“There is nothing we forget as eagerly, as quickly, as the wickedness of man.”
Abraham J. Heschel
The last few years I have been learning about our hidden history. From the way conquerors came to this country and colonized it by brutalizing and attempting to eliminate the indigenous people, to the Tulsa Oklahoma massacre of black citizens. None of this did I learn in school. In fact, we were taught in such a way that it seemed this land was a wilderness just waiting to be settled by people from Europe. And we knew there was slavery, but not the horrors of what that meant to people. And there was this way of teaching us that implied that slavery had happened so long ago we didn’t need to concern ourselves with it, and besides, there was the emancipation proclamation that made everything better — right? Wrong.
The book, 1491: New Revelations of the Americas Before Columbus, by Charles C. Mann opened my eyes to the civilizations and thriving populations of our country before the conquerors arrived. The discovery of the historian Howard Zinn opened my eyes to A People’s History of the United States. This book showed me history from the bottom up, not the way the winners of history present themselves. For it is the winners who get to write history, and the dead have no voice. Celebrations of Juneteenth, our new federal holiday, are opening our eyes to ongoing racial injustice even as we celebrate the liberation of slaves in Texas two years after the emancipation proclamation.
Now people want to ban what they are calling Critical Race Theory. They do not want history to be taught in a way that reveals the inherent racism that exists in our country. They want to keep sanitizing our history, covering up our sins. But I say that people have a right to know the truth of their history.
If we cannot accept our past we cannot know what it means to seek truth and justice in our present. The way our history has been covered up clouds our future and means that misunderstandings persist and cannot heal. We must face the stark realities of our history with a penitential memory or we cannot reach understanding.
Every act of violence from our past distorts our future unless we repent, turn away from that violence, and determine to do better. We cannot break the cycle of violence unless we face reality.
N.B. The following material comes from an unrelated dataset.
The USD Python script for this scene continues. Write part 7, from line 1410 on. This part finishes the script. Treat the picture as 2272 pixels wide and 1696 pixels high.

There is a portion in Abraham Heschel’s book on the Prophets that says, ” There was a moment when God looked at the universe made by Him and said, ‘It is good.’ But there was no moment in which God could have looked at history made by man and said: ‘It is good.'” (See The Prophets). Attempts to sanitize our history are wrong. We need to face history with a penitential mindset. We can do better. God is calling us to do better.
Instead of pursuing justice and truth our country has chosen to silence those who have been victimized, oppressed, and exploited. Our conflicts are hidden and not resolved and when most of us are silent about the truth of things, this silence leads to complicity with sin. We cannot heal.
We are all tempted to let the past be past, and not talk about it, but this is not healthy and we cannot move forward into a better future. I want to hear the true stories of our past, I want us to heal, to be free to move into a better future.
My beloved ones in Christ, do not be afraid of the truth for the truth will set us free.